-- Start of Collected material --
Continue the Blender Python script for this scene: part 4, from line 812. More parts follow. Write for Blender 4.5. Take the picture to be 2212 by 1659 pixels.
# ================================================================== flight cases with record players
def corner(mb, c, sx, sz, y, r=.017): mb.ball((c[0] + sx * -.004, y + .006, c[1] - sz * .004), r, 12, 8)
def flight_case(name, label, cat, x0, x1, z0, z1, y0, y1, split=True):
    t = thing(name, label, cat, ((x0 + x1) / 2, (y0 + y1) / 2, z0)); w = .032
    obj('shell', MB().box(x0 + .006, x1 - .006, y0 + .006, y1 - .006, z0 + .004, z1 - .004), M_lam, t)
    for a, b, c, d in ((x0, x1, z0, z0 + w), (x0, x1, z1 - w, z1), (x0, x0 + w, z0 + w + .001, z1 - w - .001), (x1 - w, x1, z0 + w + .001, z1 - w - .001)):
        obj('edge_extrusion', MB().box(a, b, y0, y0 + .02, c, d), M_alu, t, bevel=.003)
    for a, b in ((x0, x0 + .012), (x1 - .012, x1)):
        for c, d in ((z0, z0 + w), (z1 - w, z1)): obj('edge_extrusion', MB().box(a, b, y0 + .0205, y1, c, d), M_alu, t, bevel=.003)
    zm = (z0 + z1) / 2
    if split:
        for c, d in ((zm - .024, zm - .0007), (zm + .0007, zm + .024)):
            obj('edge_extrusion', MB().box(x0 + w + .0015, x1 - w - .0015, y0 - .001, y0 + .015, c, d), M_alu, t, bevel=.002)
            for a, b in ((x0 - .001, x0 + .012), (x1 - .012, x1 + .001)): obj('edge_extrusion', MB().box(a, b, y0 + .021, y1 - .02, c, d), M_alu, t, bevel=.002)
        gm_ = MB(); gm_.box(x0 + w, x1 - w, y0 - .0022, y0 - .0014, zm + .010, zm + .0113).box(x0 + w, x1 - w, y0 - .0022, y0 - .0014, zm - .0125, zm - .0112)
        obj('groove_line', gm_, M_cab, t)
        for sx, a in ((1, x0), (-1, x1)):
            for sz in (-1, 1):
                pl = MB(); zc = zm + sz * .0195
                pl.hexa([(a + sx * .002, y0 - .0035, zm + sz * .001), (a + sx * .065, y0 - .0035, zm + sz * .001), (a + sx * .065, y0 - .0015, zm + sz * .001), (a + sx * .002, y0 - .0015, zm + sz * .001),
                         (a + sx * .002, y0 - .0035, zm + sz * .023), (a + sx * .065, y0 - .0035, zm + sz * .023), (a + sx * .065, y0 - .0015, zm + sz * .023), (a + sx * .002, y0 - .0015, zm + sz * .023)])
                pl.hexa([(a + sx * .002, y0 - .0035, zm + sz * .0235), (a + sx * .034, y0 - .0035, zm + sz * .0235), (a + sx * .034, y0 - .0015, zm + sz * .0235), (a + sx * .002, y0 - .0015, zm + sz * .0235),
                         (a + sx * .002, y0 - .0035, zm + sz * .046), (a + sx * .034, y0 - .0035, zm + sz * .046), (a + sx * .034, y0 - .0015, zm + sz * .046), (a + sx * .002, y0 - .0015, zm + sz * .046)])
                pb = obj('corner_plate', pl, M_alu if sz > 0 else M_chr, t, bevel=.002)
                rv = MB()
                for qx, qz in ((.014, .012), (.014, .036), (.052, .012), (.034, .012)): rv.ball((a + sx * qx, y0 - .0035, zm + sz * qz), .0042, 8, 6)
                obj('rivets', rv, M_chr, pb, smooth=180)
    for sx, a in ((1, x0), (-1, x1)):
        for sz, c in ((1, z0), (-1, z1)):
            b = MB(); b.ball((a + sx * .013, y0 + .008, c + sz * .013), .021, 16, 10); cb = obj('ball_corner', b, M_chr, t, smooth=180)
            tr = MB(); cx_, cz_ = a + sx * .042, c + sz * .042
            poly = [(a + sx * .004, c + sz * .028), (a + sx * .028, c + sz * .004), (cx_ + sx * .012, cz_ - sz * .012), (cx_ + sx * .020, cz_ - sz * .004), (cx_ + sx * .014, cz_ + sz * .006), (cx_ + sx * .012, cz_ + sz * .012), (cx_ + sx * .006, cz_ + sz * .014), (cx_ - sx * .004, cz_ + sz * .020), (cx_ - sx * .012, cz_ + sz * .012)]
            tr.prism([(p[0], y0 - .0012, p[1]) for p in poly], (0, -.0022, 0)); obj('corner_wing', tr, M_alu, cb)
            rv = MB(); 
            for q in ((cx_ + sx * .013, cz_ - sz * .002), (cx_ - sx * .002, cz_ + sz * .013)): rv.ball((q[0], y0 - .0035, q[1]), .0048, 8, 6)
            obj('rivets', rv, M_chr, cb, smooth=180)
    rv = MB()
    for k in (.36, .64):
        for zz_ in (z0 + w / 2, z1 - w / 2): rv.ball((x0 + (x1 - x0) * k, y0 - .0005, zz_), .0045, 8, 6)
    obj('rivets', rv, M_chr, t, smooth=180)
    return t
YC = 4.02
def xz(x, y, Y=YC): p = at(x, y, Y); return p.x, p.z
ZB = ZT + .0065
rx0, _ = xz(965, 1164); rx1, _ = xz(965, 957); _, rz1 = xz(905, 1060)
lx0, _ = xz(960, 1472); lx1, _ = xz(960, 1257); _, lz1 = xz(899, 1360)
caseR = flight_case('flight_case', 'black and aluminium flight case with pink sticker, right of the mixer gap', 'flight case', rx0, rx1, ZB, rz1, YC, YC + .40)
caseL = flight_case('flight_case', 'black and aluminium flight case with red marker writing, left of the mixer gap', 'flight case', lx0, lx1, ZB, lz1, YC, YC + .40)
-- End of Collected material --
Brief
Using the data above, reproduce every line exactly.

Reply
Continue the Blender Python script for this scene: part 4, from line 812. More parts follow. Write for Blender 4.5. Take the picture to be 2212 by 1659 pixels.
# ================================================================== flight cases with record players
def corner(mb, c, sx, sz, y, r=.017): mb.ball((c[0] + sx * -.004, y + .006, c[1] - sz * .004), r, 12, 8)
def flight_case(name, label, cat, x0, x1, z0, z1, y0, y1, split=True):
    t = thing(name, label, cat, ((x0 + x1) / 2, (y0 + y1) / 2, z0)); w = .032
    obj('shell', MB().box(x0 + .006, x1 - .006, y0 + .006, y1 - .006, z0 + .004, z1 - .004), M_lam, t)
    for a, b, c, d in ((x0, x1, z0, z0 + w), (x0, x1, z1 - w, z1), (x0, x0 + w, z0 + w + .001, z1 - w - .001), (x1 - w, x1, z0 + w + .001, z1 - w - .001)):
        obj('edge_extrusion', MB().box(a, b, y0, y0 + .02, c, d), M_alu, t, bevel=.003)
    for a, b in ((x0, x0 + .012), (x1 - .012, x1)):
        for c, d in ((z0, z0 + w), (z1 - w, z1)): obj('edge_extrusion', MB().box(a, b, y0 + .0205, y1, c, d), M_alu, t, bevel=.003)
    zm = (z0 + z1) / 2
    if split:
        for c, d in ((zm - .024, zm - .0007), (zm + .0007, zm + .024)):
            obj('edge_extrusion', MB().box(x0 + w + .0015, x1 - w - .0015, y0 - .001, y0 + .015, c, d), M_alu, t, bevel=.002)
            for a, b in ((x0 - .001, x0 + .012), (x1 - .012, x1 + .001)): obj('edge_extrusion', MB().box(a, b, y0 + .021, y1 - .02, c, d), M_alu, t, bevel=.002)
        gm_ = MB(); gm_.box(x0 + w, x1 - w, y0 - .0022, y0 - .0014, zm + .010, zm + .0113).box(x0 + w, x1 - w, y0 - .0022, y0 - .0014, zm - .0125, zm - .0112)
        obj('groove_line', gm_, M_cab, t)
        for sx, a in ((1, x0), (-1, x1)):
            for sz in (-1, 1):
                pl = MB(); zc = zm + sz * .0195
                pl.hexa([(a + sx * .002, y0 - .0035, zm + sz * .001), (a + sx * .065, y0 - .0035, zm + sz * .001), (a + sx * .065, y0 - .0015, zm + sz * .001), (a + sx * .002, y0 - .0015, zm + sz * .001),
                         (a + sx * .002, y0 - .0035, zm + sz * .023), (a + sx * .065, y0 - .0035, zm + sz * .023), (a + sx * .065, y0 - .0015, zm + sz * .023), (a + sx * .002, y0 - .0015, zm + sz * .023)])
                pl.hexa([(a + sx * .002, y0 - .0035, zm + sz * .0235), (a + sx * .034, y0 - .0035, zm + sz * .0235), (a + sx * .034, y0 - .0015, zm + sz * .0235), (a + sx * .002, y0 - .0015, zm + sz * .0235),
                         (a + sx * .002, y0 - .0035, zm + sz * .046), (a + sx * .034, y0 - .0035, zm + sz * .046), (a + sx * .034, y0 - .0015, zm + sz * .046), (a + sx * .002, y0 - .0015, zm + sz * .046)])
                pb = obj('corner_plate', pl, M_alu if sz > 0 else M_chr, t, bevel=.002)
                rv = MB()
                for qx, qz in ((.014, .012), (.014, .036), (.052, .012), (.034, .012)): rv.ball((a + sx * qx, y0 - .0035, zm + sz * qz), .0042, 8, 6)
                obj('rivets', rv, M_chr, pb, smooth=180)
    for sx, a in ((1, x0), (-1, x1)):
        for sz, c in ((1, z0), (-1, z1)):
            b = MB(); b.ball((a + sx * .013, y0 + .008, c + sz * .013), .021, 16, 10); cb = obj('ball_corner', b, M_chr, t, smooth=180)
            tr = MB(); cx_, cz_ = a + sx * .042, c + sz * .042
            poly = [(a + sx * .004, c + sz * .028), (a + sx * .028, c + sz * .004), (cx_ + sx * .012, cz_ - sz * .012), (cx_ + sx * .020, cz_ - sz * .004), (cx_ + sx * .014, cz_ + sz * .006), (cx_ + sx * .012, cz_ + sz * .012), (cx_ + sx * .006, cz_ + sz * .014), (cx_ - sx * .004, cz_ + sz * .020), (cx_ - sx * .012, cz_ + sz * .012)]
            tr.prism([(p[0], y0 - .0012, p[1]) for p in poly], (0, -.0022, 0)); obj('corner_wing', tr, M_alu, cb)
            rv = MB(); 
            for q in ((cx_ + sx * .013, cz_ - sz * .002), (cx_ - sx * .002, cz_ + sz * .013)): rv.ball((q[0], y0 - .0035, q[1]), .0048, 8, 6)
            obj('rivets', rv, M_chr, cb, smooth=180)
    rv = MB()
    for k in (.36, .64):
        for zz_ in (z0 + w / 2, z1 - w / 2): rv.ball((x0 + (x1 - x0) * k, y0 - .0005, zz_), .0045, 8, 6)
    obj('rivets', rv, M_chr, t, smooth=180)
    return t
YC = 4.02
def xz(x, y, Y=YC): p = at(x, y, Y); return p.x, p.z
ZB = ZT + .0065
rx0, _ = xz(965, 1164); rx1, _ = xz(965, 957); _, rz1 = xz(905, 1060)
lx0, _ = xz(960, 1472); lx1, _ = xz(960, 1257); _, lz1 = xz(899, 1360)
caseR = flight_case('flight_case', 'black and aluminium flight case with pink sticker, right of the mixer gap', 'flight case', rx0, rx1, ZB, rz1, YC, YC + .40)
caseL = flight_case('flight_case', 'black and aluminium flight case with red marker writing, left of the mixer gap', 'flight case', lx0, lx1, ZB, lz1, YC, YC + .40)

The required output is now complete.